Underground Jerusalem

Malki Kessler


Looking at the current reality of living in underground parking garages, the project offers prospective thinking on quality residential solution in the subterranean area of Jerusalem’s Romema neighborhood.

Jerusalem, 2018. Hundreds of illegal apartments are popping up all over the city – a temporary fix for couples who want to live near their parents. While this may look like a poor solution, it is in fact an appropriate answer to land shortage and urban crowding, which calls for contemporary creativity by using new technologies.

Underground Jerusalem, proposed in this project, already lives and breathes underground. Now, it is up to us to decide how we want to address it. This project does not wish to go against the phenomenon, but rather to leverage it in an intelligent manner that enables quality of life.

Jerusalem’s Romema neighborhood is perhaps the most extreme example of this phenomenon. It is currently undergoing a rezoning from an industrial into a residential neighborhood. Due to population growth, the neighborhood suffers from a severe shortage of public space and public institutions.

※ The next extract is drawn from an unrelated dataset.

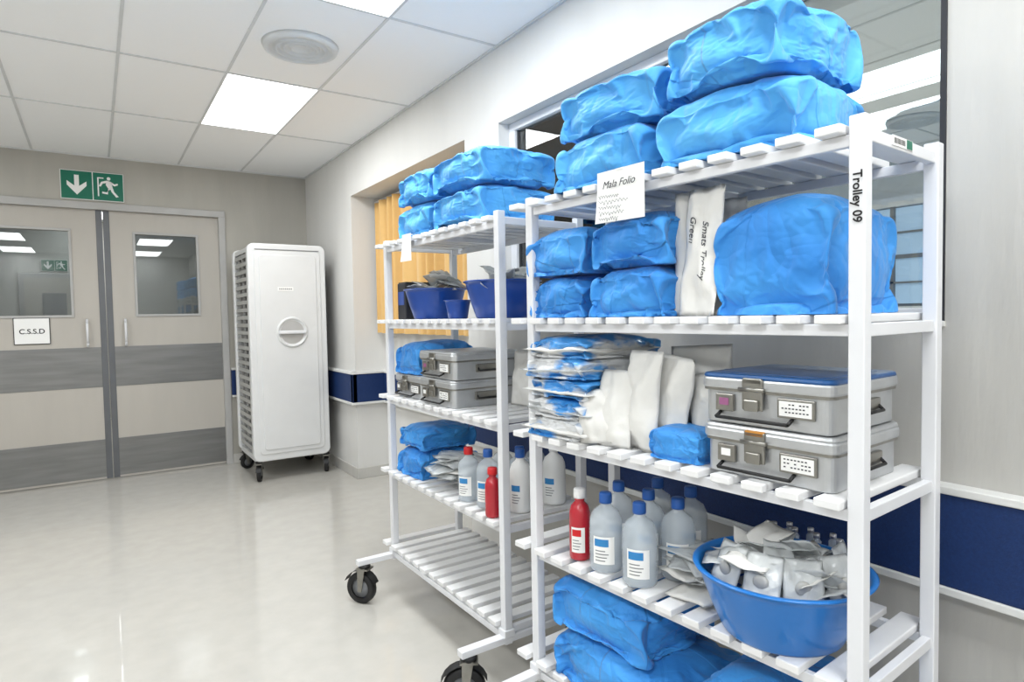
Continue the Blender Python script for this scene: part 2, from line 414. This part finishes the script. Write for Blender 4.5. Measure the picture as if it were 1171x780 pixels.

This project offers an underground urban space (from Yirmiyahu–Shamgar junction to Wadi Romema), by integrating the existing residential layout in a newly multi-purpose layout of an inner street containing residential, commercial, and public spaces. The areas where its interface merges with the existing street level serve as significant public open spaces. At the residential units level, it offers a design of an underground system capable of absorbing light and air by using mirrors, water pools, and optical fibers.

Originating in a problem that challenges us, the project addresses a not so distant future. If we will be able to use autonomous cars and robots, what stops us from taking advantage of the most accessible resource we have – the earth?